1.2 Un dosage des missions de service public ou de puissance publique difficile à établir
La description des tutelles et les financements de l'État délimitent le domaine des prérogatives de puissance publique gardées par l'État directement pour les ports principaux (ports autonomes et ports d'intérêt national) et par les départements pour les ports locaux.
Ce domaine concerne principalement la sécurité des hommes et des biens. On a vu que l'État finance majoritairement (80%) les chenaux d'accès maritimes, les écluses maritimes et digues de protection extérieures, à un degré moindre (60 %) les darses, quais et terrains endigués. Il couvre en principe intégralement les dépenses d'entretien de ces infrastructures.
Cependant, les pourcentages indiqués pour les ports autonomes et les PIN sont devenus à l'usage assez théoriques et les autorités portuaires, d'un côté, comme les CCI de l'autre, contribuent fréquemment pour un niveau supérieur aux pourcentages et sont mêmes parfois appelés à participer au financement de l'entretien.
La participation partielle aux dépenses de sécurité des autorités portuaires déléguées n'est pas en soi critiquable (d'autant plus que les infrastructures concernées ont également un intérêt pour l'exploitation) et signifie que, par l'intermédiaire des droits de port et redevances versés à celles-ci, l'usager contribue au financement d'une partie de sa sécurité, qui correspond effectivement à un service rendu. Quelques observations peuvent néanmoins être avancées :
- la participation de l'usager qui gonfle les droits de port pose problème lorsqu'elle s'inscrit dans un secteur concurrentiel où les autres ports européens ne sont pas soumis au même régime financier ; il y a donc là un exemple de déséquilibre concurrentiel au détriment des usagers utilisant les ports français, lorsque le surcoût n'est pas justifié par un gain de sécurité ;
- les pourcentages de participation de l'État ont été définis à une époque où un rattrapage en matière d'équipement portuaire était à l'ordre du jour ; maintenant beaucoup d'installations sont amorties et une révision à la baisse du barème pourrait être envisagée, même si les niveaux initiaux ne sont pas particulièrement prohibitifs pour les usagers ;
- enfin et surtout, les règles établies ne sont pas intégralement respectées par l'État lui-même, en raison principalement des contraintes budgétaires.

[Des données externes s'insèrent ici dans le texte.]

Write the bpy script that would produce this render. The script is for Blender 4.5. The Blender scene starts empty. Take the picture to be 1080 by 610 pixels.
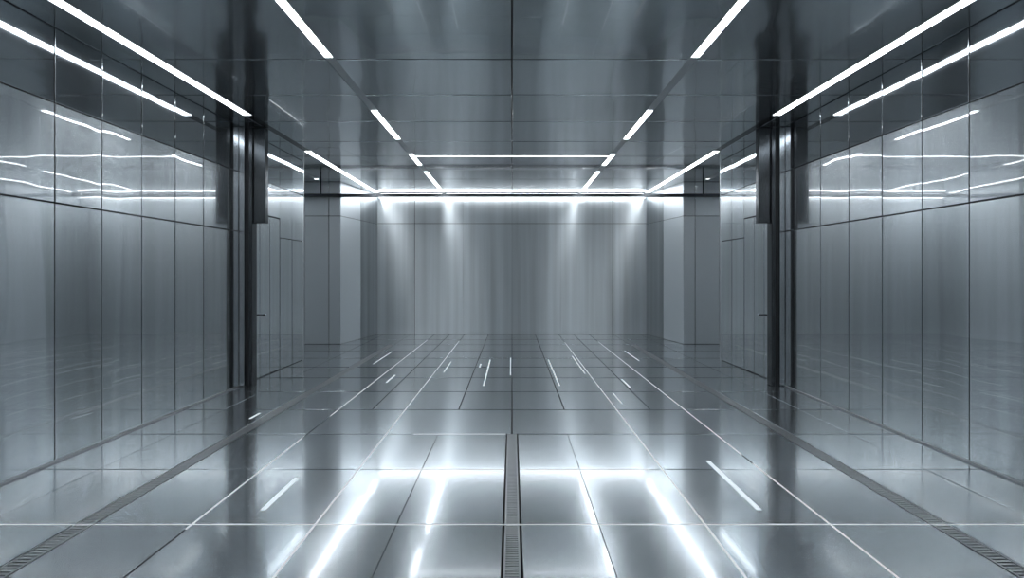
import bpy, bmesh, math, random
from mathutils import Vector, Matrix
random.seed(4)
scn = bpy.context.scene
CAMH = 1.3
W = 3.15      # half width of hall
H = 3.0       # ceiling height
BACK = 12.2
REAR = -4.0

# ---------------------------------------------------------------- materials
def metal(name, col, rough, metallic=0.9, aniso=0.0, coat=0.0, coat_rough=.03, coat_ior=1.8, wav=(0.6,0.6,0.6), wav_str=0.0, tone=True, brush=None, bamp=.14):
    m = bpy.data.materials.new(name); m.use_nodes = True
    nt = m.node_tree; N = nt.nodes; L = nt.links
    b = N['Principled BSDF']
    b.inputs['Metallic'].default_value = metallic
    b.inputs['Roughness'].default_value = rough
    geo = N.new('ShaderNodeNewGeometry')
    base = N.new('ShaderNodeRGB'); base.outputs[0].default_value = (*col, 1)
    src = base.outputs[0]
    if tone:
        at = N.new('ShaderNodeAttribute'); at.attribute_name = 'tone'
        mx = N.new('ShaderNodeMix'); mx.data_type = 'RGBA'; mx.blend_type = 'MULTIPLY'
        mx.inputs[0].default_value = 1.0
        L.new(src, mx.inputs[6]); L.new(at.outputs['Color'], mx.inputs[7]); src = mx.outputs[2]
    if brush:   # brushed grain: fine elongated variation in steel tone
        mp = N.new('ShaderNodeMapping'); mp.inputs['Scale'].default_value = brush
        n = N.new('ShaderNodeTexNoise'); n.inputs['Scale'].default_value = 1.0; n.inputs['Detail'].default_value = 4
        L.new(geo.outputs['Position'], mp.inputs[0]); L.new(mp.outputs[0], n.inputs['Vector'])
        mr = N.new('ShaderNodeMapRange'); mr.inputs[1].default_value=.25; mr.inputs[2].default_value=.75
        mr.inputs[3].default_value=1-bamp; mr.inputs[4].default_value=1+bamp
        L.new(n.outputs[0], mr.inputs[0])
        mx = N.new('ShaderNodeMix'); mx.data_type='RGBA'; mx.blend_type='MULTIPLY'; mx.inputs[0].default_value=1
        cc = N.new('ShaderNodeCombineColor')
        for k in range(3): L.new(mr.outputs[0], cc.inputs[k])
        L.new(src, mx.inputs[6]); L.new(cc.outputs[0], mx.inputs[7]); src = mx.outputs[2]
    L.new(src, b.inputs['Base Color'])
    if aniso:
        b.inputs['Anisotropic'].default_value = aniso
        t = N.new('ShaderNodeTangent'); t.direction_type = 'UV_MAP'; t.uv_map = 'UVMap'
        L.new(t.outputs[0], b.inputs['Tangent'])
    if coat:
        b.inputs['Coat Weight'].default_value = coat
        b.inputs['Coat Roughness'].default_value = coat_rough
        b.inputs['Coat IOR'].default_value = coat_ior
    if wav_str:
        mp2 = N.new('ShaderNodeMapping'); mp2.inputs['Scale'].default_value = wav
        n2 = N.new('ShaderNodeTexNoise'); n2.inputs['Scale'].default_value = 1.0; n2.inputs['Detail'].default_value = 1
        L.new(geo.outputs['Position'], mp2.inputs[0]); L.new(mp2.outputs[0], n2.inputs['Vector'])
        bp = N.new('ShaderNodeBump'); bp.inputs['Strength'].default_value = 1.0; bp.inputs['Distance'].default_value = wav_str
        L.new(n2.outputs[0], bp.inputs['Height'])
        L.new(bp.outputs[0], b.inputs['Normal'])
        if coat: L.new(bp.outputs[0], b.inputs['Coat Normal'])
    return m

def emis(name, col, s):
    m = bpy.data.materials.new(name); m.use_nodes = True
    nt = m.node_tree; b = nt.nodes['Principled BSDF']
    b.inputs['Base Color'].default_value = (.9,.9,.9,1)
    b.inputs['Emission Color'].default_value = (*col,1)
    b.inputs['Emission Strength'].default_value = s
    return m

M_wall = metal('wall_steel', (.555,.60,.63), .21, .97, aniso=.85, coat=1, coat_rough=.02, coat_ior=2.4, wav=(.6,2.2,.5), wav_str=.004, brush=(1,9,.25), bamp=.14)
M_wtop = metal('wall_steel_polished', (.54,.58,.61), .06, .97, wav=(.4,2.0,.6), wav_str=.003)
M_back = metal('back_wall_steel', (.56,.60,.625), .34, .93, aniso=.85, wav=(2.6,1,.3), wav_str=.008, brush=(6,6,.15), bamp=.2)
M_retn = metal('alcove_steel', (.70,.74,.77), .35, .65, aniso=.4)
M_ceil = metal('ceiling_steel', (.67,.715,.745), .13, .96, coat=.7, coat_rough=.02, wav=(2.8,.25,1), wav_str=.006)
M_floor = metal('floor_steel', (.53,.58,.615), .19, .94, coat=.7, coat_rough=.07, coat_ior=1.6, wav=(.8,.8,1), wav_str=.002)
M_rear = metal('rear_wall_panel', (.85,.87,.88), .5, .1)
M_joint = metal('dark_joint', (.02,.023,.026), .6, .0, tone=False)
M_dark = metal('dark_steel', (.12,.13,.14), .2, .95, tone=False)
M_post = metal('post_steel', (.48,.51,.54), .2, .95, tone=False)
M_grey = metal('channel_grey', (.50,.52,.54), .35, .8, tone=False)
M_grate = metal('grate_steel', (.58,.60,.62), .3, .9, tone=False)
M_chrome = metal('chrome', (.8,.82,.84), .08, 1, tone=False)
M_led = emis('led_diffuser', (.92,.965,1.0), 16.5)
M_led2 = emis('led_cove', (.92,.965,1.0), 10)
M_glint = emis('joint_glint_glow', (.85,.94,1.0), .35)  # reflections on the metal floor joints, painted as a faint glow
M_inlay2 = emis('floor_marker', (.75,.92,1.0), .6)

# ---------------------------------------------------------------- helpers
def box(bm, x0,x1,y0,y1,z0,z1, mi=0, tone=1.0, bev=0.0, rot=None):
    lay = bm.loops.layers.float_color.get('tone') or bm.loops.layers.float_color.new('tone')
    uvl = bm.loops.layers.uv.get('UVMap') or bm.loops.layers.uv.new('UVMap')
    vs = [bm.verts.new((x,y,z)) for x in (x0,x1) for y in (y0,y1) for z in (z0,z1)]
    idx = [(0,1,3,2),(4,6,7,5),(0,4,5,1),(2,3,7,6),(0,2,6,4),(1,5,7,3)]
    fs = []
    for k,f in enumerate(idx):
        fc = bm.faces.new([vs[i] for i in f]); fc.material_index = mi; fs.append(fc)
        for l in fc.loops:
            l[lay] = (tone,tone,tone,1)
            c = l.vert.co
            l[uvl].uv = (c.z,c.y) if k<2 else ((c.z,c.x) if k<4 else (c.x,c.y))
    if rot:
        c = Vector(((x0+x1)/2,(y0+y1)/2,(z0+z1)/2))
        bmesh.ops.rotate(bm, verts=vs, cent=c, matrix=rot)
    if bev > 0:
        es = list({e for f in fs for e in f.edges})
        bmesh.ops.bevel(bm, geom=es, offset=bev, segments=1, affect='EDGES', profile=.5)
    return vs

def finish(bm, name, mats, parent=None):
    bmesh.ops.recalc_face_normals(bm, faces=bm.faces)
    me = bpy.data.meshes.new(name); bm.to_mesh(me); bm.free()
    for m in mats: me.materials.append(m)
    o = bpy.data.objects.new(name, me); scn.collection.objects.link(o)
    if parent: o.parent = parent
    return o

def tn(a=.08): return 1 + random.uniform(-a, a)

# ---------------------------------------------------------------- side walls
ZJ = [0.0, 1.79, 2.48, H]
YJ = [REAR,-3.05,-2.1,-1.15,-.2,.75,1.55,2.05,2.53,2.98,3.44,3.92,4.37,4.84,5.32,5.81,6.32,6.56]
def side_wall(s, name):
    bm = bmesh.new(); g = .005
    xs = lambda a,b: (min(s*a,s*b), max(s*a,s*b))
    def pan(y0,y1,z0,z1,X=W,tl=True):
        a,b = xs(X, X+.02)
        R = Matrix.Rotation(math.radians(random.uniform(-.4,.4)),3,'Z') if tl else None
        box(bm,a,b,y0+g,y1-g,z0+g,z1-g,3 if z0>2.2 else 0,tn(.08),.002,R)
    for i in range(len(YJ)-1):
        for j in range(3): pan(YJ[i],YJ[i+1],ZJ[j],ZJ[j+1])
    for (y0,y1) in ((7.72,8.15),(8.15,8.6)):
        for j in range(3): pan(y0,y1,ZJ[j],ZJ[j+1])
    for z0,z1 in ((2.05,2.48),(2.48,H)): pan(6.72,7.72,z0,z1)
    pan(6.56,6.72,0,H)
    a,b = xs(W+.02, W+.14); box(bm,a,b,REAR,6.72,0,H,1)
    box(bm,a,b,7.72,8.6,0,H,1)
    box(bm,a,b,6.72,7.72,2.05,H,1)
    a,b = xs(W+.0, W+.14); box(bm,a,b,8.6,8.62,0,H,4,1)
    a,b = xs(3.83,3.95); box(bm,a,b,8.0,10.62,0,H,4,1)
    a,b = xs(W+.14,3.83); box(bm,a,b,8.0,8.05,0,H,4,1)
    for (p,q) in ((3.17,3.38),(3.38,3.83)):
        for z0,z1 in ((0,2.37),(2.37,H)):
            a,b = xs(p+g,q-g); box(bm,a,b,10.5,10.52,z0+g,z1-g,4,tn(.1),.002)
    a,b = xs(3.16,3.83); box(bm,a,b,10.52,10.62,0,H,1)
    P0=Vector((s*3.16,10.5,0)); P1=Vector((s*2.88,BACK,0))
    d=(P1-P0); ln=d.length; ang=math.atan2(d.y,d.x)
    T=Matrix.Translation(P0)@Matrix.Rotation(ang,4,'Z')
    if s>0: T=T@Matrix.Scale(-1,4,(0,1,0))
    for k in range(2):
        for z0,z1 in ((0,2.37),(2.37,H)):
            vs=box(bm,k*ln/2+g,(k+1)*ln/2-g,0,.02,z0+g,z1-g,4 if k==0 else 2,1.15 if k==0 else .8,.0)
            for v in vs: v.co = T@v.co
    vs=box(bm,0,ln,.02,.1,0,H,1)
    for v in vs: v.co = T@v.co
    return finish(bm,name,[M_wall,M_joint,M_back,M_wtop,M_retn])
side_wall(-1,'wall_left'); side_wall(1,'wall_right')

# back wall
bm = bmesh.new(); g=.006
xb=[-2.9,-2.09,-1.05,0,1.05,2.16,2.9]
for i in range(6):
    for z0,z1 in ((0,2.38),(2.38,H)):
        box(bm,xb[i]+(g if i in(1,5,0) else .0015),xb[i+1]-(g if i in(0,4,5) else .0015),BACK,BACK+.02,z0+g,z1-g,0,tn(.03),.0)
box(bm,-3.1,3.1,BACK+.02,BACK+.12,0,H,1)
finish(bm,'wall_back',[M_back,M_joint])
# rear wall behind the camera
bm = bmesh.new()
for i in range(7):
    x0=-W+i*2*W/7
    for z0,z1 in ((0,1.79),(1.79,H)):
        box(bm,x0+.005,x0+2*W/7-.005,REAR-.02,REAR,z0+.005,z1-.005,0,tn(.05),.002)
box(bm,-W-.14,W+.14,REAR-.12,REAR-.02,0,H,1)
finish(bm,'wall_front',[M_rear,M_joint])

# ---------------------------------------------------------------- ceiling
XI, XO = 1.435, 2.83
wi, wo = .035, .045
bm = bmesh.new()
yj=[REAR,-2.6,-1.4,-.2,1.0,2.2,3.5,4.51,5.40,6.35,7.3]
spans=[(-3.85,-XO-wo),(-XO+wo,-XI-wi),(-XI+wi,-.004),(.004,XI-wi),(XI+wi,XO-wo),(XO+wo,3.85)]
yc = yj+[8.17]
yd = [8.23,9.2,10.2,11.2,BACK]
for ys in (yc,yd):
    for i in range(len(ys)-1):
        for (a,b) in spans:
            R=Matrix.Rotation(math.radians(random.uniform(-.15,.15)),3,'X')
            gg=.007 if ys[i]<5 else .011
            box(bm,a+.003,b-.003,ys[i]+gg,ys[i+1]-gg,H,H+.02,0,tn(.07),.0015,R)
for (a,b) in ((-3.85,-XO-wo),(-XO+wo,-XI-wi),(XI+wi,XO-wo),(XO+wo,3.85)):
    box(bm,a+.003,b-.003,8.174,8.226,H,H+.02,0,1)
box(bm,-4,4,REAR-.12,BACK+.12,H+.024,H+.14,1)
finish(bm,'ceiling',[M_ceil,M_joint])

def strip(x0,x1,y0,y1,lit=True,name='led_strip_light'):
    bm=bmesh.new()
    if lit:
        lx = x1-x0 < y1-y0
        t=.004
        if lx:
            box(bm,x0,x0+t,y0,y1,H-.004,H+.024,1); box(bm,x1-t,x1,y0,y1,H-.004,H+.024,1)
            box(bm,x0+t,x1-t,y0,y1,H+.002,H+.024,0)
        else:
            box(bm,x0,x1,y0,y0+t,H-.004,H+.024,1); box(bm,x0,x1,y1-t,y1,H-.004,H+.024,1)
            box(bm,x0,x1,y0+t,y1-t,H+.002,H+.024,0)
        finish(bm,name,[M_led,M_grey])
    else:
        box(bm,x0,x1,y0,y1,H+.004,H+.024,0,1)
        finish(bm,'ceiling_channel',[M_grey if abs((x0+x1)/2)<2 else M_dark])
for s in (-1,1):
    c=s*XO
    for (a,b,l) in ((REAR,-1.2,True),(-1.2,.4,False),(.4,6.1,True),(6.1,7.9,False),(7.9,11.9,True),(11.9,BACK,False)):
        strip(c-wo,c+wo,a,b,l)
    c=s*XI
    for (a,b,l) in ((REAR,-3,False),(-3,-1.2,True),(-1.2,.6,False),(.6,4.47,True),(4.47,5.93,False),(5.93,7.18,True),(7.18,8.1,False),(8.1,8.9,True),(8.9,9.5,False),(9.5,11.7,True),(11.7,BACK,False)):
        strip(c-wi,c+wi,a,b,l)
    strip(s*3.5-.04,s*3.5+.04,8.8,10.25,True)  # added strip to brighten the alcove and its return wall
strip(-XI+wi,XI-wi,8.17,8.23,True)
strip(-XI+wi,XI-wi,-1.28,-1.2,True)  # unseen bar behind the camera, added for fill and back wall reflection
strip(-XI+wi,XI-wi,-3.08,-3.0,True)  # second unseen bar, also added as fill light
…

L'État a plusieurs missions en matière portuaire. Tout d'abord, il a pour rôle de définir la vocation des places portuaires au mieux de l'intérêt économique du pays et on verra qu'il est sur ce point grandement contraint par les acteurs économiques mondiaux qui, en dernier ressort, décident de l'importance internationale des places portuaires. L'État doit donc coordonner au niveau national la réalisation des infrastructures lourdes, veiller à ce que les actions locales ne conduisent pas à des équipements superfétatoires synonymes de mauvaise utilisation de l'argent public et définir des infrastructures pertinentes de transport terrestre nécessaires et suffisantes à la desserte des ports. L'équilibre est délicat à trouver pour ne pas risquer de tomber dans un dirigisme excessif qui serait nuisible à l'initiative locale et à l'émulation entre les places portuaires.
Par ailleurs, l'État est également garant de la sécurité du territoire et maître d'oeuvre de la politique d'aménagement du territoire pour laquelle les ports peuvent constituer un outil efficace et intéressant (voir ci-après). Enfin, comme pour tous les secteurs de l'économie, le niveau de l'emploi est au premier chef des préoccupations de l'État qui peut y contribuer directement et indirectement, par une politique d'investissements publics.